Through this agency adjudication process, the NLRB-employed ALJ ruled for the NLRB’s enforcement lawyers, and the NLRB upheld its ALJ’s ruling. Pacific Legal Foundation is now helping David fight back against this unconstitutional process that denied him one of his most basic civil liberties.
EFG America, a Mesa-based rubber recycling company founded in 2012 by Douglas Fimrite, developed what it believed to be a proprietary chemical process to recycle waste rubber more efficiently than competitors. To raise capital for the new business, Douglas sold securities to investors. In April 2024, the Arizona Corporation Commission filed a complaint claiming EFG sold the securities without proper registration under the Arizona Securities Act.

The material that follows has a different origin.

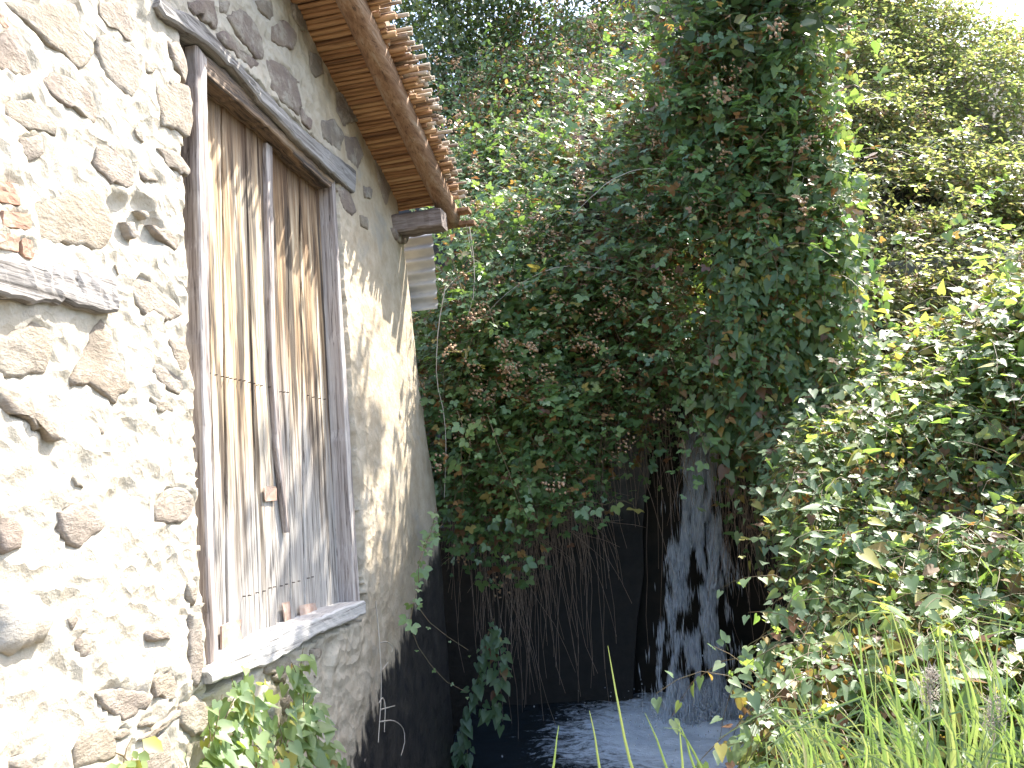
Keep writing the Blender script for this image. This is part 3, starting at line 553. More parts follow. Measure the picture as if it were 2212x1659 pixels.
kp = (noise(np.column_stack([s*9, lat*1.9, s*0]), 25)*.55+noise(np.column_stack([s*20, lat*3.4, s*0+3]), 9)*.45+rng.normal(0, .08, N)+.16*smooth(.35, .1, s)+.12*smooth(.85, 1, s) > .47); c, s, L, Wd = c[kp], s[kp], L[kp], Wd[kp]; N = len(c)
ev = np.column_stack([rng.normal(-.05, .05, N), -.12+0*s, -1+0*s]); ev = nrm(ev); A, B = frames(ev)
oc = np.stack([c-ev*L[:, None], c+A*Wd[:, None], c+B*Wd[:, None], c-A*Wd[:, None], c-B*Wd[:, None], c+ev*L[:, None]], 1)
fo = np.array([(0, 1, 2), (0, 2, 3), (0, 3, 4), (0, 4, 1), (5, 2, 1), (5, 3, 2), (5, 4, 3), (5, 1, 4)])
F1 = (fo[None]+(np.arange(N)*6)[:, None, None]).reshape(-1, 3); V1 = oc.reshape(-1, 3)
ns = 30; sv = np.linspace(-.04, .36, ns); wv = np.linspace(-1, 1, 13); SV, WV = np.meshgrid(sv, wv, indexing='ij')
sh_ = fall_c(np.maximum(SV, 0)); sh_[..., 1] += np.where(SV < 0, .3, 0); sh_[..., 0] += WV*(1-.75*smooth(.12, .36, SV+.08*fbm(np.stack([WV*3, SV*0, SV*0], -1), 2, 4)))*(.115+.02*fbm(np.stack([SV*20, WV*0, WV*0], -1), 2)); sh_[..., 1] += .02*fbm(np.stack([WV*4, SV*3, SV*0], -1), 3)
tri = grid_faces(ns, 13); tri = np.vstack([tri[:, [0, 1, 2]], tri[:, [0, 2, 3]]])
part('waterfall', None, np.vstack([V1, sh_.reshape(-1, 3)]), np.vstack([F1, tri+len(V1)]), M['fall'], True, 'structure')
N = 900; a = rng.uniform(0, 2*math.pi, N); rr = np.abs(rng.normal(0, .5, N)); c = np.column_stack([.12+np.cos(a)*rr, 5.85+np.sin(a)*rr*.7, -.10+np.abs(rng.normal(0, .16, N))*np.exp(-rr*1.3)])
r_ = rng.uniform(.002, .007, N); ex = np.eye(3)
oc = np.stack([c+ex[0]*r_[:, None], c+ex[1]*r_[:, None], c-ex[0]*r_[:, None], c-ex[1]*r_[:, None], c+ex[2]*r_[:, None]*1.4, c-ex[2]*r_[:, None]*1.4], 1)
fo = np.array([(0, 1, 4), (1, 2, 4), (2, 3, 4), (3, 0, 4), (1, 0, 5), (2, 1, 5), (3, 2, 5), (0, 3, 5)])
part('spray', None, oc.reshape(-1, 3), (fo[None]+(np.arange(N)*6)[:, None, None]).reshape(-1, 3), M['fall'], True, 'stuff')

# ================================================================== PLANTS
def leaflet(w=.34):
    V = [(0, 0, 0), (-w, .32, .05), (-w*.8, .68, .03), (0, 1, -.06), (w*.8, .68, .03), (w, .32, .05), (0, .45, -.03)]
    return np.array(V, float), [(6, 0, 1), (6, 1, 2), (6, 2, 3), (6, 3, 4), (6, 4, 5), (6, 5, 0)]
def trifoliate():
    V, Fc = leaflet(.36); O = []; G = []; n = 0
    for ang, s, off in ((0, 1, .28), (1.15, .85, .22), (-1.15, .85, .22)):
        c, d = math.cos(ang), math.sin(ang); q = V*s*.62; q = np.column_stack([q[:, 0]*c-q[:, 1]*d, q[:, 0]*d+q[:, 1]*c, q[:, 2]-.04*abs(ang)])
        q += (0 if ang == 0 else -math.copysign(.03, ang), off, 0); O.append(q); G += [tuple(i+n for i in f) for f in Fc]; n += 7
    O.append(np.array([(-.012, -.15, 0), (.012, -.15, 0), (0, .3, 0)])); G.append((n, n+1, n+2)); return np.vstack(O), G
def arrow():
    V = [(0, .0, 0), (-.16, -.22, .02), (-.36, -.12, .05), (-.40, .12, .05), (-.24, .5, .03), (0, 1, -.08), (.24, .5, .03), (.40, .12, .05), (.36, -.12, .05), (.16, -.22, .02), (0, .4, -.04)]
    return np.array(V, float), [(0, 1, 2), (0, 2, 3), (0, 3, 10), (10, 3, 4), (10, 4, 5), (10, 5, 6), (10, 6, 7), (10, 7, 0), (0, 7, 8), (0, 8, 9)]
def small():
    V = [(0, 0, 0), (-.3, .42, .06), (0, 1, -.03), (.3, .42, .06)]; return np.array(V, float), [(0, 3, 2), (0, 2, 1)]
PROTO = {k: (v[0], np.array(v[1])) for k, v in dict(tri=trifoliate(), arrow=arrow(), leaflet=leaflet(), small=small()).items()}
PM = {}
def proto_mesh(kind, mt, lev):
    key = (kind, mt, lev)
    if key not in PM: V, Fc = PROTO[kind]; PM[key] = mesh('leaf', V, Fc, M[mt], False, lev)
    return PM[key]
class Leaves:
    def __init__(s): s.d = []
    def add(s, kind, pos, dr, nm, size, rnd):
        n = len(pos); f = lambda a: np.broadcast_to(np.asarray(a, float), (n,)).copy(); s.d.append((kind, np.asarray(pos, float), nrm(np.broadcast_to(dr, (n, 3))), np.broadcast_to(nm, (n, 3)), f(size), f(rnd)))
    def build(s, parent, mt, limit=290, cell=34):
        allp = np.concatenate([d[1] for d in s.d]); size = np.concatenate([d[4] for d in s.d])
        rel = allp-EYE; zc = rel@CF; u = CX+F*(rel@CR)/zc; v = CY-F*(rel@CU)/zc
        pick = set()
        if limit:
            ok = (zc > .3) & (u > 0) & (u < 2212) & (v > 0) & (v < 1659); idx = np.nonzero(ok)[0]; idx = idx[np.argsort(zc[idx])]; seen = set(); front = []
            for i in idx:
                k = (int(u[i]//cell), int(v[i]//cell))
                if k not in seen: seen.add(k); front.append(i)
            front.sort(key=lambda i: -size[i]/zc[i]); pick = set(front[:limit])
        base = 0; b = BASE[parent.name]; nm_ = 0
        for kind, pos, dr, nm, sz, rnd in s.d:
            Yx = dr; Zx = nrm(nm-(nm*Yx).sum(1, keepdims=True)*Yx); Xx = np.cross(Yx, Zx); V, Fc = PROTO[kind]; n = len(pos)
            sel = np.array([base+i in pick for i in range(n)]) if pick else np.zeros(n, bool)
            for i in np.nonzero(sel)[0]:
                o = bpy.data.objects.new('leaf', proto_mesh(kind, mt, round(float(rnd[i])*9)/9)); COL.objects.link(o); o.parent = parent
                mm = Matrix.Identity(4); s_ = float(sz[i])
                for a in range(3): mm[a][0], mm[a][1], mm[a][2], mm[a][3] = Xx[i, a]*s_, Yx[i, a]*s_, Zx[i, a]*s_, pos[i, a]-b[a]
                o.matrix_basis = mm
            k = ~sel; q = pos[k][:, None]+sz[k][:, None, None]*(V[None, :, 0:1]*Xx[k][:, None]+V[None, :, 1:2]*Yx[k][:, None]+V[None, :, 2:3]*Zx[k][:, None])
            if k.sum(): part('foliage', parent, q.reshape(-1, 3), (Fc[None]+(np.arange(k.sum())*len(V))[:, None, None]).reshape(-1, 3), M[mt], False, 'stuff', None, np.repeat(rnd[k], len(V)))
            base += n
def canes(start, d0, length, n, grav, wob, seed):
    r = np.random.default_rng(seed); p = np.array(start, float); d = nrm(d0); L = np.asarray(length)[:, None]/(n-1); out = [p.copy()]
    for i in range(n-1):
        d = nrm(d+np.array([0, 0, -1.0])*grav+r.normal(0, wob, p.shape)); p = p+d*L; out.append(p.copy())
    return np.stack(out, 1)
def cane_leaves(P, r, kind, out, size, mode, skip=1, per=1):
    """leaves along canes; out = outward direction. returns args for Leaves.add"""
    N_, n, _ = P.shape; T = nrm(np.gradient(P, axis=1)); pos, dr, nm = [], [], []
    for k in range(skip, n):
        for j in range(per):
            side = np.cross(T[:, k], out); side = nrm(side+1e-6)*(1 if (k+j) % 2 else -1); q = P[:, k]+(P[:, k]-P[:, k-1])*(-j/per)
            if mode == 'bramble':
                d = T[:, k]*.35+side*.8+np.asarray(out)*.35+r.normal(0, .3, q.shape)-np.array([0, 0, .25]); m_ = np.asarray(out)*.6+np.array([0, -.05, .7])+r.normal(0, .42, q.shape)
            elif mode == 'mound':
                d = np.array([-.1, -.45, -.25])+side*.6+r.normal(0, .35, q.shape); m_ = np.array([.12, -.32, .88])+r.normal(0, .30, q.shape)
            else:
                d = np.array([0, 0, -.8])+np.asarray(out)*.45+side*.3+r.normal(0, .3, q.shape); m_ = np.asarray(out)*.8+np.array([0, 0, .5])+r.normal(0, .35, q.shape)
            d = nrm(d); pos.append(q+d*.022); dr.append(d); nm.append(m_)
    pos = np.concatenate(pos); m = len(pos); return kind, pos, np.concatenate(dr), np.concatenate(nm), size*np.clip(r.lognormal(-.12, .3, m), .4, 1.6)
def hue(r, n, brown=.12, yellow=.045, lo=0.0, hi=.72):
    a = r.random(n); g = lo+(hi-lo)*r.random(n); return np.where(a < brown, r.uniform(.88, 1, n), np.where(a < brown+yellow, r.uniform(.76, .86, n), g))
def heads(parent, P, r, spread=.035, k=20, size=.0095):
    """dry flower panicles: tiny tetrahedra round given points"""
    c = (P[:, None]+r.normal(0, spread, (len(P), k, 3))).reshape(-1, 3); s = size*r.uniform(.6, 1.3, len(c))[:, None, None]
    tet = np.array([(1, 1, 1), (-1, -1, 1), (-1, 1, -1), (1, -1, -1)], float)[None]*.8+r.normal(0, .3, (len(c), 4, 3))
    part('flower_heads', parent, (c[:, None]+tet*s).reshape(-1, 3), (np.array([(0, 1, 2), (0, 3, 1), (0, 2, 3), (1, 3, 2)])[None]+(np.arange(len(c))*4)[:, None, None]).reshape(-1, 3), M['flower'], False, 'stuff')
def stems(parent, P, r0, r1, mt='stem', name='stem', kind='stuff', sides=3):
    V, f = tubes(P, r0, r1, sides); return part(name, parent, V, f, M[mt], True, kind)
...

Like its federal counterparts, the Commission brought its enforcement action before its own in-house administrative law judge without a jury. Douglas asked the Commission’s administrative law judge to transfer his case to a state court of law so his case would be heard by an independent judge and jury. The ALJ denied Douglas’s request.
Pacific Legal Foundation is helping Douglas fight to defend his right to a jury trial.
The stories above highlight just a few examples of agencies that use in-house administrative law tribunals to go after individuals and deprive them of their right to a fair trial, including the right to a jury trial. Unfortunately, many federal and state agencies enforce laws and regulations through in-house tribunals and thereby deny accused parties their right to a hearing before independent decision-makers—a judge and jury.
Governments do not get to ignore constitutional protections whenever it is convenient for them. If an agency thinks someone has broken the law, it should make its case in a real court with an independent judge and a jury, as the Constitution promises.
Pacific Legal Foundation is dedicated to ending this agency adjudication process and restoring the right to a jury trial.